Directions: Return all of the entries exactly, with nothing added or left out.

Data:
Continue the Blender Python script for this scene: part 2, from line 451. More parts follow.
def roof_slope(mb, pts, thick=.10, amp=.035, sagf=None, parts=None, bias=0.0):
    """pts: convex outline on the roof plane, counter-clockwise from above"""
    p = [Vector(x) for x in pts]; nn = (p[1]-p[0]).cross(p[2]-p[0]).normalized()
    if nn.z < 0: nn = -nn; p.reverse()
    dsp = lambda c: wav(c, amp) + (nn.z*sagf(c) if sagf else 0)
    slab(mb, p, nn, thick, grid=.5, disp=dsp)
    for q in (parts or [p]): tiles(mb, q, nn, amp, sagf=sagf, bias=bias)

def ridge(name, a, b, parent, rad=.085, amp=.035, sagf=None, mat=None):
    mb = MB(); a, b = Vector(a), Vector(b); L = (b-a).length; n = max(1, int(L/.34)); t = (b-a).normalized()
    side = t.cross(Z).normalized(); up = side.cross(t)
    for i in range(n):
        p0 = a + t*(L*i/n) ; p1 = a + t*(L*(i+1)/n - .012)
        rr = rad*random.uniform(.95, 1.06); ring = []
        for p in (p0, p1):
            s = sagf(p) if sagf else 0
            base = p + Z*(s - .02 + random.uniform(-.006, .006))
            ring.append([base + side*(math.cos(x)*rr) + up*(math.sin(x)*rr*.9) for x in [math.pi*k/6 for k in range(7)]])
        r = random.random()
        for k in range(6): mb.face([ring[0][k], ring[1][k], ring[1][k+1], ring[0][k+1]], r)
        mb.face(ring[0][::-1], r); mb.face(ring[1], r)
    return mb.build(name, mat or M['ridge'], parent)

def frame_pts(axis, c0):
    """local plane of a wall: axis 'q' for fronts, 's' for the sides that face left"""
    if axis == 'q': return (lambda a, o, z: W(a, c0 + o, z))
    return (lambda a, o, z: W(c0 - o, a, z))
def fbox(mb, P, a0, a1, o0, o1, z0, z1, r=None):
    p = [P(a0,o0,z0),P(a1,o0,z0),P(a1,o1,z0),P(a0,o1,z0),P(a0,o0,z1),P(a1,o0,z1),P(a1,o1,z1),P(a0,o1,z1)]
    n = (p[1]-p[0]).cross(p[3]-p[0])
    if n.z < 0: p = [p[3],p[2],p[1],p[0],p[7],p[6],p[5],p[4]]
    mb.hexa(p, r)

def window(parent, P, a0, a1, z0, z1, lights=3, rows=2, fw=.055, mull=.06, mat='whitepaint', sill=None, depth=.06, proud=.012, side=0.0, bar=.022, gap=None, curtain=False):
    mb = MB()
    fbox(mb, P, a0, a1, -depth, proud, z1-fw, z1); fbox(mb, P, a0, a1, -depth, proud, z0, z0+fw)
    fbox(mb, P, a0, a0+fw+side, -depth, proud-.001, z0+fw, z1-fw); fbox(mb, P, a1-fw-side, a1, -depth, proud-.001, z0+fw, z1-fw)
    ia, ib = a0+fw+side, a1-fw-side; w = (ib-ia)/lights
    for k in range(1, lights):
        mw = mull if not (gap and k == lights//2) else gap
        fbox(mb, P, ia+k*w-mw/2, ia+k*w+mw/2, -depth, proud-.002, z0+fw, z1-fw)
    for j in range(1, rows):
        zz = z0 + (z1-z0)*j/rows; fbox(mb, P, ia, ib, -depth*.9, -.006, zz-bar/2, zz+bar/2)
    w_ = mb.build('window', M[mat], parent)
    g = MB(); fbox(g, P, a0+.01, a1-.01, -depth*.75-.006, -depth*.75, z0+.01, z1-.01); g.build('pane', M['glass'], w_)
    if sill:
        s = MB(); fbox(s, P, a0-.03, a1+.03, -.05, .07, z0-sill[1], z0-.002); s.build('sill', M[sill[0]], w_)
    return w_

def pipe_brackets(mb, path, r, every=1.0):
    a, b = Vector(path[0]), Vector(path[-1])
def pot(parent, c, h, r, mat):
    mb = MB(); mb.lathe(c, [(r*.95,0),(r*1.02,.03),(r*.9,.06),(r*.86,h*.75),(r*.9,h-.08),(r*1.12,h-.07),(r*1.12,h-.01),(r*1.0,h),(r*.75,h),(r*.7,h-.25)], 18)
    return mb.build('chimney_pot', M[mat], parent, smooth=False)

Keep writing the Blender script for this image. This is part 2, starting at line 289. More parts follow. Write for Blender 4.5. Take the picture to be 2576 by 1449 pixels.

Reply to the exercise:
Continue the Blender Python script for this scene: part 2, from line 451. More parts follow.
def roof_slope(mb, pts, thick=.10, amp=.035, sagf=None, parts=None, bias=0.0):
    """pts: convex outline on the roof plane, counter-clockwise from above"""
    p = [Vector(x) for x in pts]; nn = (p[1]-p[0]).cross(p[2]-p[0]).normalized()
    if nn.z < 0: nn = -nn; p.reverse()
    dsp = lambda c: wav(c, amp) + (nn.z*sagf(c) if sagf else 0)
    slab(mb, p, nn, thick, grid=.5, disp=dsp)
    for q in (parts or [p]): tiles(mb, q, nn, amp, sagf=sagf, bias=bias)

def ridge(name, a, b, parent, rad=.085, amp=.035, sagf=None, mat=None):
    mb = MB(); a, b = Vector(a), Vector(b); L = (b-a).length; n = max(1, int(L/.34)); t = (b-a).normalized()
    side = t.cross(Z).normalized(); up = side.cross(t)
    for i in range(n):
        p0 = a + t*(L*i/n) ; p1 = a + t*(L*(i+1)/n - .012)
        rr = rad*random.uniform(.95, 1.06); ring = []
        for p in (p0, p1):
            s = sagf(p) if sagf else 0
            base = p + Z*(s - .02 + random.uniform(-.006, .006))
            ring.append([base + side*(math.cos(x)*rr) + up*(math.sin(x)*rr*.9) for x in [math.pi*k/6 for k in range(7)]])
        r = random.random()
        for k in range(6): mb.face([ring[0][k], ring[1][k], ring[1][k+1], ring[0][k+1]], r)
        mb.face(ring[0][::-1], r); mb.face(ring[1], r)
    return mb.build(name, mat or M['ridge'], parent)

def frame_pts(axis, c0):
    """local plane of a wall: axis 'q' for fronts, 's' for the sides that face left"""
    if axis == 'q': return (lambda a, o, z: W(a, c0 + o, z))
    return (lambda a, o, z: W(c0 - o, a, z))
def fbox(mb, P, a0, a1, o0, o1, z0, z1, r=None):
    p = [P(a0,o0,z0),P(a1,o0,z0),P(a1,o1,z0),P(a0,o1,z0),P(a0,o0,z1),P(a1,o0,z1),P(a1,o1,z1),P(a0,o1,z1)]
    n = (p[1]-p[0]).cross(p[3]-p[0])
    if n.z < 0: p = [p[3],p[2],p[1],p[0],p[7],p[6],p[5],p[4]]
    mb.hexa(p, r)

def window(parent, P, a0, a1, z0, z1, lights=3, rows=2, fw=.055, mull=.06, mat='whitepaint', sill=None, depth=.06, proud=.012, side=0.0, bar=.022, gap=None, curtain=False):
    mb = MB()
    fbox(mb, P, a0, a1, -depth, proud, z1-fw, z1); fbox(mb, P, a0, a1, -depth, proud, z0, z0+fw)
    fbox(mb, P, a0, a0+fw+side, -depth, proud-.001, z0+fw, z1-fw); fbox(mb, P, a1-fw-side, a1, -depth, proud-.001, z0+fw, z1-fw)
    ia, ib = a0+fw+side, a1-fw-side; w = (ib-ia)/lights
    for k in range(1, lights):
        mw = mull if not (gap and k == lights//2) else gap
        fbox(mb, P, ia+k*w-mw/2, ia+k*w+mw/2, -depth, proud-.002, z0+fw, z1-fw)
    for j in range(1, rows):
        zz = z0 + (z1-z0)*j/rows; fbox(mb, P, ia, ib, -depth*.9, -.006, zz-bar/2, zz+bar/2)
    w_ = mb.build('window', M[mat], parent)
    g = MB(); fbox(g, P, a0+.01, a1-.01, -depth*.75-.006, -depth*.75, z0+.01, z1-.01); g.build('pane', M['glass'], w_)
    if sill:
        s = MB(); fbox(s, P, a0-.03, a1+.03, -.05, .07, z0-sill[1], z0-.002); s.build('sill', M[sill[0]], w_)
    return w_

def pipe_brackets(mb, path, r, every=1.0):
    a, b = Vector(path[0]), Vector(path[-1])
def pot(parent, c, h, r, mat):
    mb = MB(); mb.lathe(c, [(r*.95,0),(r*1.02,.03),(r*.9,.06),(r*.86,h*.75),(r*.9,h-.08),(r*1.12,h-.07),(r*1.12,h-.01),(r*1.0,h),(r*.75,h),(r*.7,h-.25)], 18)
    return mb.build('chimney_pot', M[mat], parent, smooth=False)

Keep writing the Blender script for this image. This is part 2, starting at line 289. More parts follow. Write for Blender 4.5. Take the picture to be 2576 by 1449 pixels.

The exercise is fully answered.